Control of robots with hybrid locomotion capabilities

Veröffentlichungsdatum
2025-08-26
Autoren
Babu, Ajish  
Betreuer
Kirchner, Frank  
Gutachter
Kirchner, Frank  
Frese, Udo  
Zusammenfassung
Hybrid locomotion robots—systems combining multiple modes of motion—are well-suited for challenging terrain and have broad practical applications. However, developing effective control strategies remains challenging due to nonlinear dynamics, multimodal locomotion, computational constraints, and multiple objectives. Existing solutions are often not portable to unconventional morphologies, requiring substantial redesign. This thesis proposes multiple control solutions for three morphologically distinct robots: Asguard, SherpaTT, and ARTER.

Asguard’s five-spike wheel design presents challenges in forward motion and point turning. A cascaded position–velocity–torque controller improves wheel positioning accuracy by up to 56 % while maintaining defined offsets. The controller based on a novel torque estimator using mechanical coupling deflection enables real-time torque control. Adjusting inter-wheel offsets reduces resistance to motion by up to 90 %. For point turns on rough terrain, an algorithm that utilizes external load torques enables reliable rotation, outperforming baseline controllers.

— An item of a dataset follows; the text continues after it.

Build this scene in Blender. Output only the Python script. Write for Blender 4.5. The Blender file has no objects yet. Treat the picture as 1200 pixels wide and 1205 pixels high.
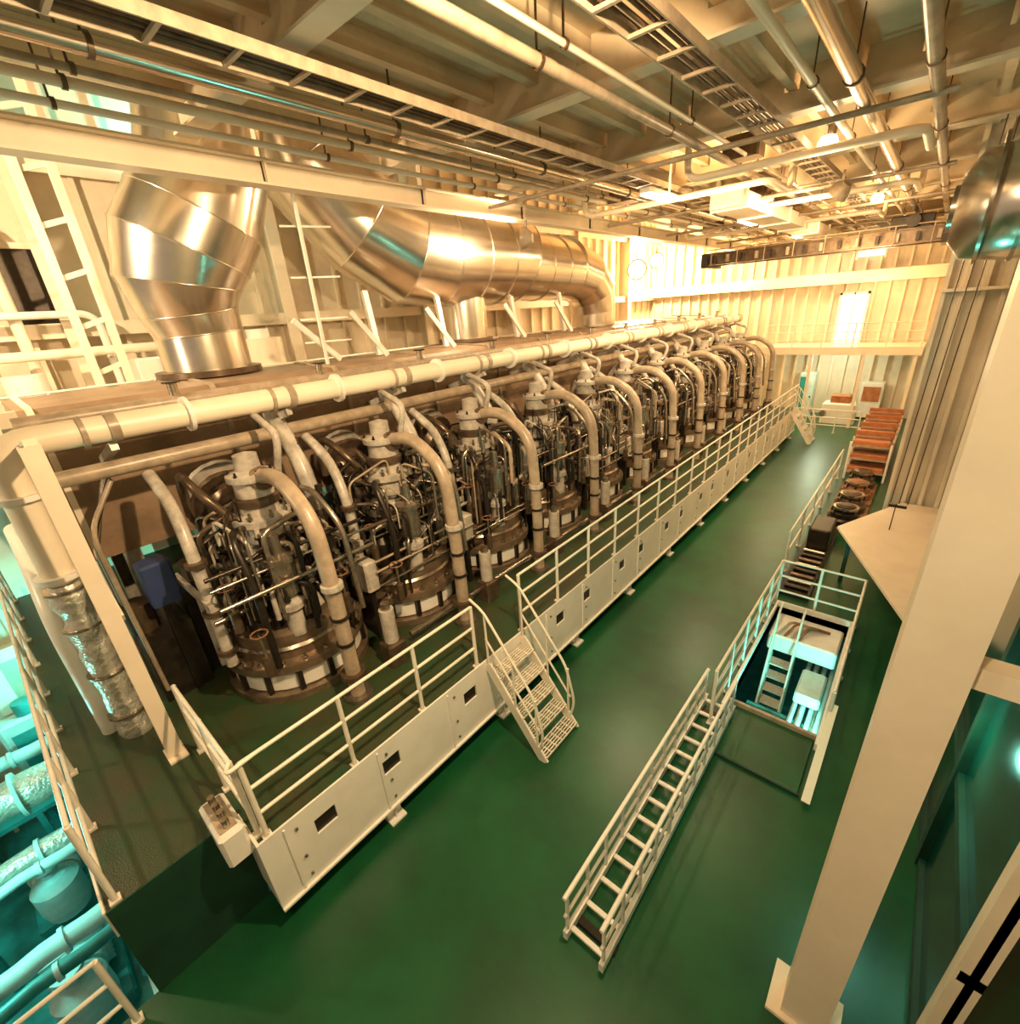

Dedicated control frameworks, denoted as Motion Control System (MCS), are developed for the wheel-legged robots SherpaTT and ARTER. SherpaTT-MCS supports teleoperation, assistance functions, and autonomy. Its terrain adaptation module improves force distribution by 80 % and reduces attitude error by up to 95 % in laboratory tests. It has been successfully deployed in over ten research projects and has proven its efficacy in three Mars-analogous field trials. ARTER-MCS incorporates kinematic modeling of parallel linkages and nonlinear model predictive control, and is currently in active use in multiple projects.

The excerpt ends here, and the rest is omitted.